#### Exercise details:
Restate the material word for word and leave out anything that is a picture.

--------------------------------------------------

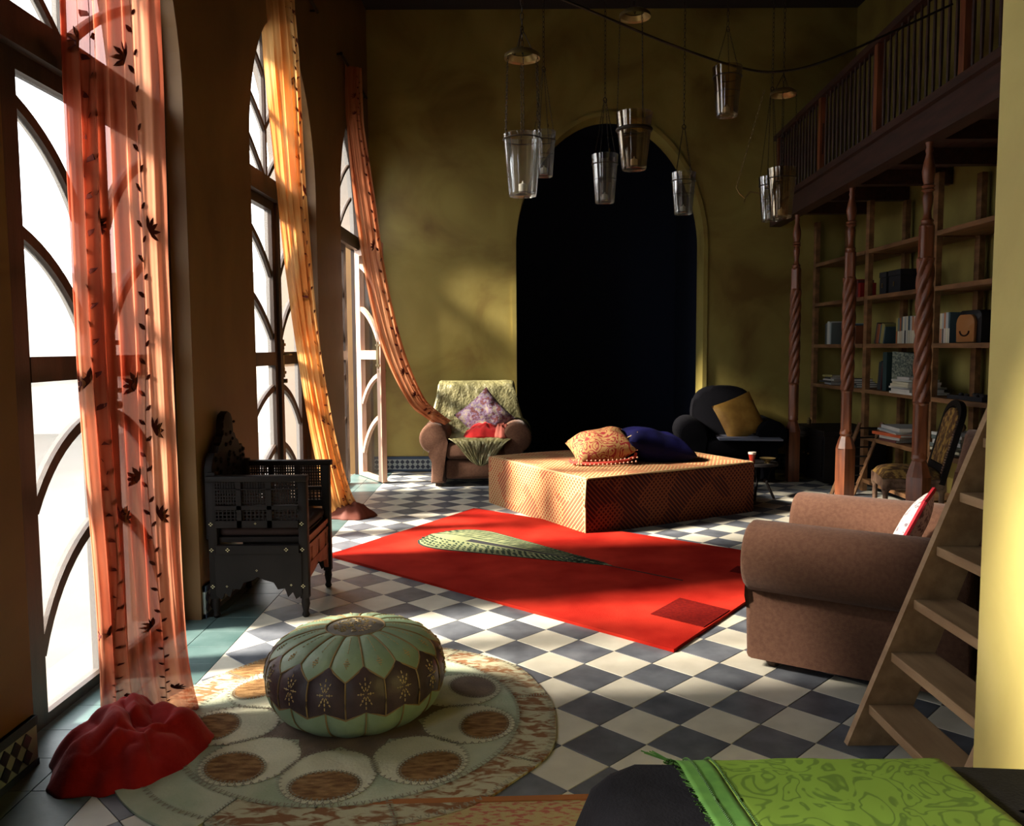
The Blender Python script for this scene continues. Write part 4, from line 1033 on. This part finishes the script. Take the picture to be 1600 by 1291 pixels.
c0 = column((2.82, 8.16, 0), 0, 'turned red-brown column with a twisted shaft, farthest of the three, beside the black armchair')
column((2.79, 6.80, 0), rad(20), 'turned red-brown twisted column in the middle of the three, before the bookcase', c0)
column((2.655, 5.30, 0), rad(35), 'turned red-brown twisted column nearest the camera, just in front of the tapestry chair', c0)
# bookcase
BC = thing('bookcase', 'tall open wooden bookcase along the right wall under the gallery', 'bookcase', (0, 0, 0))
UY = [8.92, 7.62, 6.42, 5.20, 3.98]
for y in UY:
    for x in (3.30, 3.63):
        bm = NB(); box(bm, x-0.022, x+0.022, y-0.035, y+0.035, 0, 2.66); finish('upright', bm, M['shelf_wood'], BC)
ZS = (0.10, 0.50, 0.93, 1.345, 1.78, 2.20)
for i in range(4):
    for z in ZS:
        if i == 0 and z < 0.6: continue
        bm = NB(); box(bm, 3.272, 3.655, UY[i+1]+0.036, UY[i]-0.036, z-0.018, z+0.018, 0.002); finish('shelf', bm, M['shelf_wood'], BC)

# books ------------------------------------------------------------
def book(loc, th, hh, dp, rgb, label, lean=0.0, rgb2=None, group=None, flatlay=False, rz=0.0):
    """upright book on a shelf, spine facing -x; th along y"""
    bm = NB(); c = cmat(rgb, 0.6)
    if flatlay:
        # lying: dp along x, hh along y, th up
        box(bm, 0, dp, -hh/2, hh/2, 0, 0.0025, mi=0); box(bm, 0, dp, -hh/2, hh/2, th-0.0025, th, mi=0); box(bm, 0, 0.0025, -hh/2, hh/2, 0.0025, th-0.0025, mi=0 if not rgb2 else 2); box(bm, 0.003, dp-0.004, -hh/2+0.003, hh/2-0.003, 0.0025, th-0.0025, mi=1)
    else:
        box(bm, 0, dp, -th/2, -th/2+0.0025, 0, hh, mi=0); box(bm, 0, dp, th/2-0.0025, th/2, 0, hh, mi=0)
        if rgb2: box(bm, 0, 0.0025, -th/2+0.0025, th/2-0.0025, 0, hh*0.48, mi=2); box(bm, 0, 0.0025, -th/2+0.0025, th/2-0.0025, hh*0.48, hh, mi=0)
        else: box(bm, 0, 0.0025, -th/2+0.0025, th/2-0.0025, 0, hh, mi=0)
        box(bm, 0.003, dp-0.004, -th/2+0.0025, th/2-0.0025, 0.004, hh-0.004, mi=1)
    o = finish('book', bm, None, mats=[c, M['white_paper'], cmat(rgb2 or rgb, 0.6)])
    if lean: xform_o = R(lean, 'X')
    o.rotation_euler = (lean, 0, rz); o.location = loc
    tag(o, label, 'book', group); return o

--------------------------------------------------

#### The answer:
The Blender Python script for this scene continues. Write part 4, from line 1033 on. This part finishes the script. Take the picture to be 1600 by 1291 pixels.
c0 = column((2.82, 8.16, 0), 0, 'turned red-brown column with a twisted shaft, farthest of the three, beside the black armchair')
column((2.79, 6.80, 0), rad(20), 'turned red-brown twisted column in the middle of the three, before the bookcase', c0)
column((2.655, 5.30, 0), rad(35), 'turned red-brown twisted column nearest the camera, just in front of the tapestry chair', c0)
# bookcase
BC = thing('bookcase', 'tall open wooden bookcase along the right wall under the gallery', 'bookcase', (0, 0, 0))
UY = [8.92, 7.62, 6.42, 5.20, 3.98]
for y in UY:
    for x in (3.30, 3.63):
        bm = NB(); box(bm, x-0.022, x+0.022, y-0.035, y+0.035, 0, 2.66); finish('upright', bm, M['shelf_wood'], BC)
ZS = (0.10, 0.50, 0.93, 1.345, 1.78, 2.20)
for i in range(4):
    for z in ZS:
        if i == 0 and z < 0.6: continue
        bm = NB(); box(bm, 3.272, 3.655, UY[i+1]+0.036, UY[i]-0.036, z-0.018, z+0.018, 0.002); finish('shelf', bm, M['shelf_wood'], BC)

# books ------------------------------------------------------------
def book(loc, th, hh, dp, rgb, label, lean=0.0, rgb2=None, group=None, flatlay=False, rz=0.0):
    """upright book on a shelf, spine facing -x; th along y"""
    bm = NB(); c = cmat(rgb, 0.6)
    if flatlay:
        # lying: dp along x, hh along y, th up
        box(bm, 0, dp, -hh/2, hh/2, 0, 0.0025, mi=0); box(bm, 0, dp, -hh/2, hh/2, th-0.0025, th, mi=0); box(bm, 0, 0.0025, -hh/2, hh/2, 0.0025, th-0.0025, mi=0 if not rgb2 else 2); box(bm, 0.003, dp-0.004, -hh/2+0.003, hh/2-0.003, 0.0025, th-0.0025, mi=1)
    else:
        box(bm, 0, dp, -th/2, -th/2+0.0025, 0, hh, mi=0); box(bm, 0, dp, th/2-0.0025, th/2, 0, hh, mi=0)
        if rgb2: box(bm, 0, 0.0025, -th/2+0.0025, th/2-0.0025, 0, hh*0.48, mi=2); box(bm, 0, 0.0025, -th/2+0.0025, th/2-0.0025, hh*0.48, hh, mi=0)
        else: box(bm, 0, 0.0025, -th/2+0.0025, th/2-0.0025, 0, hh, mi=0)
        box(bm, 0.003, dp-0.004, -th/2+0.0025, th/2-0.0025, 0.004, hh-0.004, mi=1)
    o = finish('book', bm, None, mats=[c, M['white_paper'], cmat(rgb2 or rgb, 0.6)])
    if lean: xform_o = R(lean, 'X')
    o.rotation_euler = (lean, 0, rz); o.location = loc
    tag(o, label, 'book', group); return o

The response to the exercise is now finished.